What you will do: Send back all the data below, exactly as given.
- - -
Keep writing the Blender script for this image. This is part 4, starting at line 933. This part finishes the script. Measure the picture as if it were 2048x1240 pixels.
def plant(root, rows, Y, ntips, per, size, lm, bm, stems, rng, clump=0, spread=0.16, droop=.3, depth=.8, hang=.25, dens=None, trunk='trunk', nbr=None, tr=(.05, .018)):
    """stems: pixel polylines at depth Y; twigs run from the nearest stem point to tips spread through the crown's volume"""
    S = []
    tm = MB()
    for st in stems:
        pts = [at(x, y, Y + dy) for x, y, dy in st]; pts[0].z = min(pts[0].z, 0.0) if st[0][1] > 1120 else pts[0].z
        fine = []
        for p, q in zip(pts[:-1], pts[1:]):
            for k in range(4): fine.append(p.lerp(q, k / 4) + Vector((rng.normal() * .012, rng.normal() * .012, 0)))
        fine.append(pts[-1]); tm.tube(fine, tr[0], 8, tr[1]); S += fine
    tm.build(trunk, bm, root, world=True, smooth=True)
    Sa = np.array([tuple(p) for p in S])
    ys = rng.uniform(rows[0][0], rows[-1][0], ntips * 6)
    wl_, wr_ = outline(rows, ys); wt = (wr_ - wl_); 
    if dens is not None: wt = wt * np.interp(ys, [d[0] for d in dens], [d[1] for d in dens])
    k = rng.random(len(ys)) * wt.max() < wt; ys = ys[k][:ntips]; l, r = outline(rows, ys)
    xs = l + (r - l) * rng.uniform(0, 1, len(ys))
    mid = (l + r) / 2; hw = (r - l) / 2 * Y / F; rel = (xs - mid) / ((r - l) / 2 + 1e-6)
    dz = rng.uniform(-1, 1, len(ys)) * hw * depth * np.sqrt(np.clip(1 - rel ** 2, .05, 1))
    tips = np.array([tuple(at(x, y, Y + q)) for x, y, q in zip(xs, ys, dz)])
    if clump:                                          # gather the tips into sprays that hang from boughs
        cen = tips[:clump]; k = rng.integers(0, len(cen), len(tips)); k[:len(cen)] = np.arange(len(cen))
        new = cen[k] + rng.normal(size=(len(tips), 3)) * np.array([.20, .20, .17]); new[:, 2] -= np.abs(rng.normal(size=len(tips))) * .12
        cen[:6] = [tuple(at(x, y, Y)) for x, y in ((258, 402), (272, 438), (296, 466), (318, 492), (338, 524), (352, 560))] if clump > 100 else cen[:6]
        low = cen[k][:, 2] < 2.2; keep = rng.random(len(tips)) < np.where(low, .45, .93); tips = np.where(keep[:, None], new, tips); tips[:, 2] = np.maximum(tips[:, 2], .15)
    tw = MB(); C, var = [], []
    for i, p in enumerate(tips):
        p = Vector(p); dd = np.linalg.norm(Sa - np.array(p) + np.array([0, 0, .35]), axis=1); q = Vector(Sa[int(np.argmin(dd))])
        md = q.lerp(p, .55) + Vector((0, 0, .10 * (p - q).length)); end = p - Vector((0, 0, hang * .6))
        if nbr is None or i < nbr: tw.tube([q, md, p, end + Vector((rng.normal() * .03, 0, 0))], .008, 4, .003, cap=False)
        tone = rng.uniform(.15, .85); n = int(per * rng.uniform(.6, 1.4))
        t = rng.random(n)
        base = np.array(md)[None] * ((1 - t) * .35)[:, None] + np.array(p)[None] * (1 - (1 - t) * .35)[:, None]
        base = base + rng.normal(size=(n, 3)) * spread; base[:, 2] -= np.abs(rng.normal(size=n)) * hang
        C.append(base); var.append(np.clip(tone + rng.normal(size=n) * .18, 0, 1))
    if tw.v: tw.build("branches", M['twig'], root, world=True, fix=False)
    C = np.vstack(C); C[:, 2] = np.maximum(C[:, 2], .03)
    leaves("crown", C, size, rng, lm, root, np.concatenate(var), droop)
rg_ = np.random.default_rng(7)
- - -
Result for this exercise:
Keep writing the Blender script for this image. This is part 4, starting at line 933. This part finishes the script. Measure the picture as if it were 2048x1240 pixels.
def plant(root, rows, Y, ntips, per, size, lm, bm, stems, rng, clump=0, spread=0.16, droop=.3, depth=.8, hang=.25, dens=None, trunk='trunk', nbr=None, tr=(.05, .018)):
    """stems: pixel polylines at depth Y; twigs run from the nearest stem point to tips spread through the crown's volume"""
    S = []
    tm = MB()
    for st in stems:
        pts = [at(x, y, Y + dy) for x, y, dy in st]; pts[0].z = min(pts[0].z, 0.0) if st[0][1] > 1120 else pts[0].z
        fine = []
        for p, q in zip(pts[:-1], pts[1:]):
            for k in range(4): fine.append(p.lerp(q, k / 4) + Vector((rng.normal() * .012, rng.normal() * .012, 0)))
        fine.append(pts[-1]); tm.tube(fine, tr[0], 8, tr[1]); S += fine
    tm.build(trunk, bm, root, world=True, smooth=True)
    Sa = np.array([tuple(p) for p in S])
    ys = rng.uniform(rows[0][0], rows[-1][0], ntips * 6)
    wl_, wr_ = outline(rows, ys); wt = (wr_ - wl_); 
    if dens is not None: wt = wt * np.interp(ys, [d[0] for d in dens], [d[1] for d in dens])
    k = rng.random(len(ys)) * wt.max() < wt; ys = ys[k][:ntips]; l, r = outline(rows, ys)
    xs = l + (r - l) * rng.uniform(0, 1, len(ys))
    mid = (l + r) / 2; hw = (r - l) / 2 * Y / F; rel = (xs - mid) / ((r - l) / 2 + 1e-6)
    dz = rng.uniform(-1, 1, len(ys)) * hw * depth * np.sqrt(np.clip(1 - rel ** 2, .05, 1))
    tips = np.array([tuple(at(x, y, Y + q)) for x, y, q in zip(xs, ys, dz)])
    if clump:                                          # gather the tips into sprays that hang from boughs
        cen = tips[:clump]; k = rng.integers(0, len(cen), len(tips)); k[:len(cen)] = np.arange(len(cen))
        new = cen[k] + rng.normal(size=(len(tips), 3)) * np.array([.20, .20, .17]); new[:, 2] -= np.abs(rng.normal(size=len(tips))) * .12
        cen[:6] = [tuple(at(x, y, Y)) for x, y in ((258, 402), (272, 438), (296, 466), (318, 492), (338, 524), (352, 560))] if clump > 100 else cen[:6]
        low = cen[k][:, 2] < 2.2; keep = rng.random(len(tips)) < np.where(low, .45, .93); tips = np.where(keep[:, None], new, tips); tips[:, 2] = np.maximum(tips[:, 2], .15)
    tw = MB(); C, var = [], []
    for i, p in enumerate(tips):
        p = Vector(p); dd = np.linalg.norm(Sa - np.array(p) + np.array([0, 0, .35]), axis=1); q = Vector(Sa[int(np.argmin(dd))])
        md = q.lerp(p, .55) + Vector((0, 0, .10 * (p - q).length)); end = p - Vector((0, 0, hang * .6))
        if nbr is None or i < nbr: tw.tube([q, md, p, end + Vector((rng.normal() * .03, 0, 0))], .008, 4, .003, cap=False)
        tone = rng.uniform(.15, .85); n = int(per * rng.uniform(.6, 1.4))
        t = rng.random(n)
        base = np.array(md)[None] * ((1 - t) * .35)[:, None] + np.array(p)[None] * (1 - (1 - t) * .35)[:, None]
        base = base + rng.normal(size=(n, 3)) * spread; base[:, 2] -= np.abs(rng.normal(size=n)) * hang
        C.append(base); var.append(np.clip(tone + rng.normal(size=n) * .18, 0, 1))
    if tw.v: tw.build("branches", M['twig'], root, world=True, fix=False)
    C = np.vstack(C); C[:, 2] = np.maximum(C[:, 2], .03)
    leaves("crown", C, size, rng, lm, root, np.concatenate(var), droop)
rg_ = np.random.default_rng(7)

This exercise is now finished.